先日、三振りの貞宗を近日で見られる機会があった。

亀甲貞宗 太鼓鐘貞宗 物吉貞宗の三振りである。

刀工縛りで展示をしない限り、見比べることはあまりないと思うので、いい機会に恵まれた。

貞宗と言う刀工は
「天下三作」の1人と呼ばれる正宗の養子とされている。
正宗をよく踏襲し、地鉄には沸がよくつく。
地景や湯走り(地鉄に現れる模様)が多く見られ、
刃文は湾刃に、砂流し(砂地を掃いたような縞模様)、金筋(沸が重なって輝く線)がよく出ると言う。
正宗に匹敵する技量と人気があり、刀身彫刻を得意としたらしい。


私が一言で言うなら「全体的に派手」である。
人で言うなら、パーティーピーポーではなく、良家のおしゃれ好きの人のように感じた。
華美と書いている方がいて、言い得ていているなと思う。

今回、見に行った三振りを見比べていきたい。

以下、個人的意見なのであしからず。

亀甲貞宗
元は太刀だったようだが、擦り上げによって今は打刀とされている。

湾刃がとても綺麗。
ゆったりとした湾主調が全体的に付いていた。
相州伝得意らしい、刃中の働きが、分かりやすく見えた。中でも、初心者にも分かりやすく二重刃を見つけることが出来る。

太鼓鐘貞宗
短刀にしても小振りだったように見えた。

ライティングの所為もあるだろうが、沸の付き方が他の二振りよりも見やすい。
帽子の返り方もとてもスッキリ見える。

物吉貞宗
地鉄や、刃文は綺麗なのだが、他と比べると少し見にくい。
と言うのも、瑶珞、素剣、鍬形、梵字、蓮華と言った彫刻が、表裏に掘られているためである。
貞宗お得意と言われている、刀身彫刻のオンパレードである為、そちらに目がいってしまう。

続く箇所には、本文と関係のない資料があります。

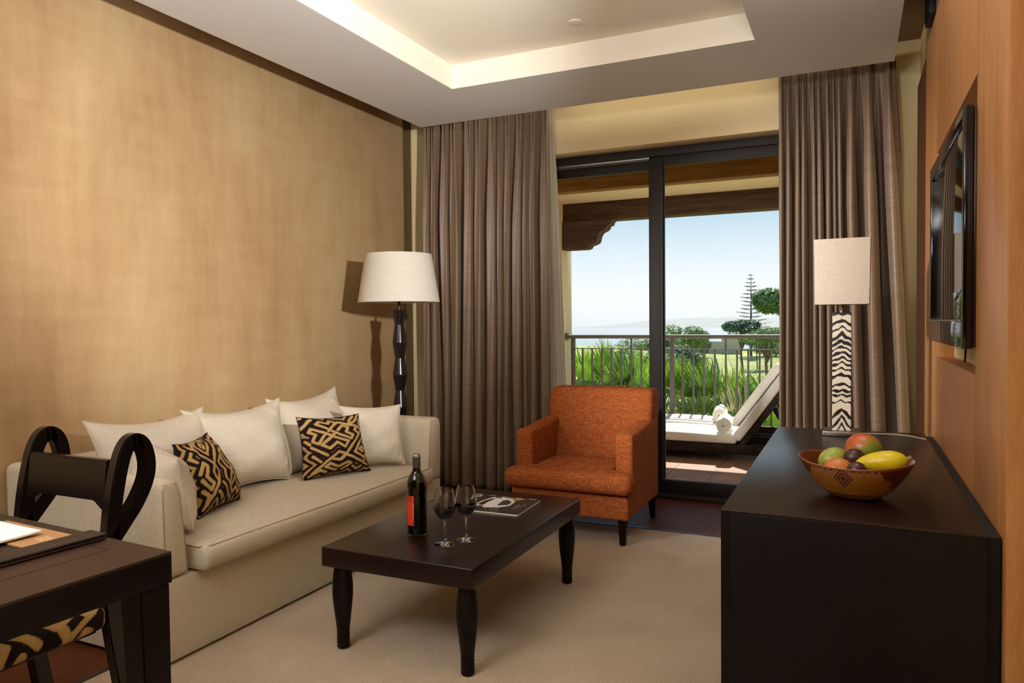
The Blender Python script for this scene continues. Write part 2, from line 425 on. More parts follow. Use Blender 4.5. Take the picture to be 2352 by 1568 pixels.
def haze():
    m = bpy.data.materials.new('sea haze'); m.use_nodes = True; t = m.node_tree; t.nodes.clear()
    o = t.nodes.new('ShaderNodeOutputMaterial'); v = t.nodes.new('ShaderNodeVolumeScatter')
    v.inputs['Color'].default_value = (0.93, 0.96, 1.0, 1); v.inputs['Density'].default_value = 0.0006; v.inputs['Anisotropy'].default_value = 0.5
    t.links.new(v.outputs[0], o.inputs['Volume']); return m
M['haze'] = haze()

M['recess'] = plain('dark olive recess shade', srgb(98, 78, 44), 0.8)  # shade of the wall recess, put into the colour
# ================================================================== THE SETTING
XL, XP, YB = -3.10, -3.05, 4.84          # left wall, face of its golden panel, back wall
XR, XW = 0.345, 0.285                    # right wall, face of its veneered panel
ZC, ZP = 2.80, 2.55                      # ceiling, underside of the lowered panel
struct('floor', bx(B(), -3.3, 0.6, -2.2, 5.0, -0.08, 0.0), M['floor'])
b = B(); bx(b, -2.335, 0.05, -0.8, 4.105, 0.0, 0.008); struct('trim_1', b, M['rug'])      # inlaid carpet
bpy.data.objects['trim_1'].name = 'floor_carpet'
b = B(); bx(b, -2.365, 0.08, 4.106, 4.135, 0.0, 0.010, 0.002); bx(b, -2.365, -2.336, -0.8, 4.105, 0.0, 0.010, 0.002)
struct('trim_1', b, M['wengeX'])
b = B(); bx(b, XL - 0.15, XL, -2.2, 5.0, 0, 2.9); struct('wall_left', b, M['cream'])
b = B(); bx(b, XL, XP, -2.2, 4.66, 0, ZC, 0.002); struct('wall_left_panel', b, M['gold'])
b = B(); bx(b, XL, XL + 0.006, 4.664, 4.838, 0, ZC); struct('recess_shade_strip', b, M['recess'])  # strip painting the shade beyond the end of the golden panel
b = B(); OX0, OX1, OZ = -2.12, -0.15, 2.375
bx(b, XL, OX0, YB, YB + 0.32, 0, 2.9); bx(b, OX1, 0.6, YB, YB + 0.32, 0, 2.9); bx(b, OX0, OX1, YB, YB + 0.32, OZ, 2.9)
struct('wall_back', b, M['cream'])
b = B(); bx(b, XR, XR + 0.15, -2.2, 5.0, 0, 2.9); struct('wall_right', b, M['cream'])
b = B(); bx(b, -3.3, 0.6, -2.3, -2.2, 0, 2.9); struct('wall_front', b, M['trimwood'])
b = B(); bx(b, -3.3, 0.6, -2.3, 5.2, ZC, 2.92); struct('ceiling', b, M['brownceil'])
# lowered ceiling panel with its tray
b = B(); X0, X1, Y0, Y1 = -2.713, 0.192, -1.9, 4.373; TX0, TX1, TY0, TY1 = -2.112, -0.432, 0.55, 3.744
for q in ((X0, TX0, Y0, Y1), (TX1, X1, Y0, Y1), (TX0, TX1, TY1, Y1), (TX0, TX1, Y0, TY0)): bx(b, *q, ZP, 2.69)
bx(b, X0, X1, Y0, Y1, 2.69, 2.735)
bmesh.ops.remove_doubles(b, verts=b.verts[:], dist=1e-5)
struct('ceiling_lowered', b, M['ceil'])
b = B(); e = .004
bx(b, TX0, TX0 + e, TY0, TY1, ZP + .0005, 2.69); bx(b, TX1 - e, TX1, TY0, TY1, ZP + .0005, 2.69); bx(b, TX0 + e, TX1 - e, TY1 - e, TY1, ZP + .0005, 2.69); bx(b, TX0 + e, TX1 - e, TY0, TY0 + e, ZP + .0005, 2.69)
bx(b, TX0 + e, TX1 - e, TY0 + e, TY1 - e, 2.686, 2.69); struct('ceiling_tray', b, M['tray'])
# veneered panel of the right wall with the niche for the television
b = B(); NY0, NY1, NZ0, NZ1 = 2.215, 3.205, 1.055, 1.822; PY0, PY1, SY, PZ = 1.775, 3.69, 2.95, 2.375
bx(b, XW, XR, PY0, NY0, 0, PZ, 0.0015); bx(b, XW, XR, NY1, PY1, 0, PZ, 0.0015)
for y0, y1 in ((NY0, SY - 0.001), (SY + 0.001, NY1)):
    bx(b, XW, XR, y0, y1, 0, NZ0); bx(b, XW, XR, y0, y1, NZ1, PZ)
struct('wall_right_panel', b, M['panel'])
b = B(); bx(b, XW, XR - 0.015, PY1 + 0.004, 4.17, 0, 2.345, 0.006, 3); struct('trim_2', b, M['trimwood'])

# sliding balcony door
door = bpy.data.objects.new('door_1', None); C.objects.link(door); door.location = (-1.05, 5.0, 0); door['kind'] = 'structure'
def dpart(name, bm, mat): 
    for v in bm.verts: v.co -= Vector((-1.05, 5.0, 0))
    return link(name, bm, mat, door)
b = B(); bx(b, OX0, OX0 + 0.05, 4.96, 5.10, 0, OZ, 0.003); bx(b, OX1 - 0.05, OX1, 4.96, 5.10, 0, OZ, 0.003)
bx(b, OX0 + 0.05, OX1 - 0.05, 4.97, 5.10, 2.318, OZ, 0.003); dpart('door_frame', b, M['frame'])
b = B(); bx(b, OX0 + 0.05, OX1 - 0.05, 4.90, 5.10, 0, 0.022, 0.003); dpart('threshold', b, M['frame'])
b = B(); bx(b, OX0 + 0.05, -1.27, 4.985, 5.0, 2.308, 2.318); dpart('track', b, M['track'])
def sash(x0, x1, y0, y1, z0, z1, st, top, bot):
    b = B(); bx(b, x0, x0 + st[0], y0, y1, z0, z1, 0.003); bx(b, x1 - st[1], x1, y0, y1, z0, z1, 0.003)
    bx(b, x0 + st[0], x1 - st[1], y0, y1, z1 - top, z1, 0.003); bx(b, x0 + st[0], x1 - st[1], y0, y1, z0, z0 + bot, 0.003)
    s = dpart('door_sash', b, M['frame'])
    g = B(); ym = (y0 + y1) / 2; bx(g, x0 + st[0], x1 - st[1], ym - 0.004, ym + 0.004, z0 + bot, z1 - top)
    for v in g.verts: v.co -= Vector((-1.05, 5.0, 0))
    link('glass_pane', g, M['glass'], s, smooth=False)
sash(OX0 + 0.05, -1.185, 5.045, 5.085, 0.022, 2.308, (0.04, 0.06), 0.065, 0.085)
sash(-1.278, OX1 - 0.05, 4.995, 5.035, 0.022, 2.33, (0.088, 0.05), 0.075, 0.085)
b = B(); bx(b, -1.19, -1.183, 4.985, 4.995, 0.03, 2.30); dpart('seal', b, M['seal'])

# ------------------------------------------------------------------ ceiling fitting, wall fixture
b = B(); lathe(b, [(0.0, -0.004), (0.032, -0.004), (0.035, -0.003), (0.036, 0.0), (0.0, 0.0)], 32, cap=False)
o = link('ceiling_disc', b, M['tray']); o.location = (-1.256, 3.478, 2.686)
tag(o, 'small round white disc flush on the recessed ceiling tray', 'ceiling fitting')
t = thing('wall_fixture', (XR, 4.06, 2.70), 'narrow black upright fixture high up between ceiling and veneered wall', 'wall fixture')
b = B(); bx(b, -0.03, 0, -0.10, 0.10, -0.08, 0.10, 0.004); link('housing', b, M['tvback'], t)
b = B(); bx(b, -0.034, -0.03, -0.085, 0.085, -0.065, 0.085, 0.001); link('front_grille', b, M['seal'], t)

# ------------------------------------------------------------------ curtains
def curtain(top, bot, yc, z0, z1, crests, amp, nu=360, nv=70, seed=1, lean=0.0):
    """crests: fold crests as fractions of the width; folds gather tighter at the heading"""
    rng = random.Random(seed); bm = B()
    cr = sorted(crests); us = np.linspace(0, 1, nu)
    phi = np.interp(us, cr, np.arange(len(cr)) * 2 * PI)
    wloc = np.interp(us, [(a + c) / 2 for a, c in zip(cr[:-1], cr[1:])], [c - a for a, c in zip(cr[:-1], cr[1:])]) if len(cr) > 2 else np.ones(nu) * 0.1
    wl = np.clip(wloc / 0.085, 0.55, 1.5) * (1 + 0.28 * np.sin(us * 31 + seed))
    ph = [rng.uniform(0, 6.28) for _ in range(8)]
    rows = []
    for j in range(nv):
        v = j / (nv - 1); w = min(1, v / 0.35); w = w * w * (3 - 2 * w)
        row = []
        for i, u in enumerate(us):
            drift = 0.75 * math.sin(2.1 * v + ph[0] + 7 * u) * w + 0.38 * math.sin(4.4 * v + ph[1] + 19 * u) * w
            p = phi[i] + drift * 0.9
            a = amp * wl[i] * (0.38 + 0.62 * w)
            y = a * (math.cos(p) * 0.85 + 0.18 * math.cos(2 * p + ph[2])) + (1 - w) * amp * 0.30 * math.cos(2 * p + ph[3]) + 0.12 * amp * math.sin(3 * p + 4 * v + ph[4])
            x = (1 - v) * (top[0] + u * (top[1] - top[0])) + v * (bot[0] + u * (bot[1] - bot[0]))
            x += 0.012 * wl[i] * math.sin(2 * p) * w
            z = z1 + (z0 - z1) * v
            row.append(bm.verts.new((x, yc - y + lean * v, z + 0.004 * math.sin(p))))
        rows.append(row)
    for a, c in zip(rows[:-1], rows[1:]):
        for i in range(nu - 1): bm.faces.new((a[i], c[i], c[i + 1], a[i + 1]))
    return bm
def fr(lst, a, b): return [(x - a) / (b - a) for x in lst]
bm = curtain((-2.885, -1.88), (-2.90, -1.90), 4.655, 0.015, 2.74, fr([950, 982, 996, 1026, 1042, 1082, 1102, 1138, 1152, 1170, 1198, 1210, 1226, 1254, 1270], 966, 1258), 0.058, seed=3)
o = link('curtain', bm, M['curtain'], angle=180); s = o.modifiers.new('cloth', 'SOLIDIFY'); s.thickness = 0.004
tag(o, 'long taupe curtain gathered to the left of the balcony door behind the sofa', 'curtain', 'taupe window curtains')
bm = curtain((-0.405, 0.205), (-0.405, 0.320), 4.655, 0.015, 2.74, fr([1770, 1797, 1814, 1842, 1856, 1884, 1898, 1922, 1938, 1952, 1984, 2026, 2076, 2112], 1790, 2100), 0.060, seed=9)
o = link('curtain', bm, M['curtain'], angle=180); s = o.modifiers.new('cloth', 'SOLIDIFY'); s.thickness = 0.004
tag(o, 'taupe curtain to the right of the balcony door behind the zebra striped lamp', 'curtain', 'taupe window curtains')
bm = curtain((-1.985, -1.895), (-1.95, -1.80), 4.775, 0.02, 2.74, [-0.1, 0.3, 0.72, 1.1], 0.014, nu=60, seed=5)
o = link('sheer_curtain', bm, M['sheer'], angle=180); s = o.modifiers.new('cloth', 'SOLIDIFY'); s.thickness = 0.0015
tag(o, 'thin white sheer curtain peeking out beside the left taupe curtain', 'sheer curtain')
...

相州伝の特徴と言われる、沸のつき方や、刃中の盛んな動きが勉強になり、貞宗特徴の刀身彫刻の多さにも面白さを感じた。
(調べたところ、正宗には二筋樋がほぼないらしい。)

刀工揃えで見ると、特徴を把握する事ができる為、とても勉強になる。
一般美術館でも開催していただけると、初心者大喜びだろう。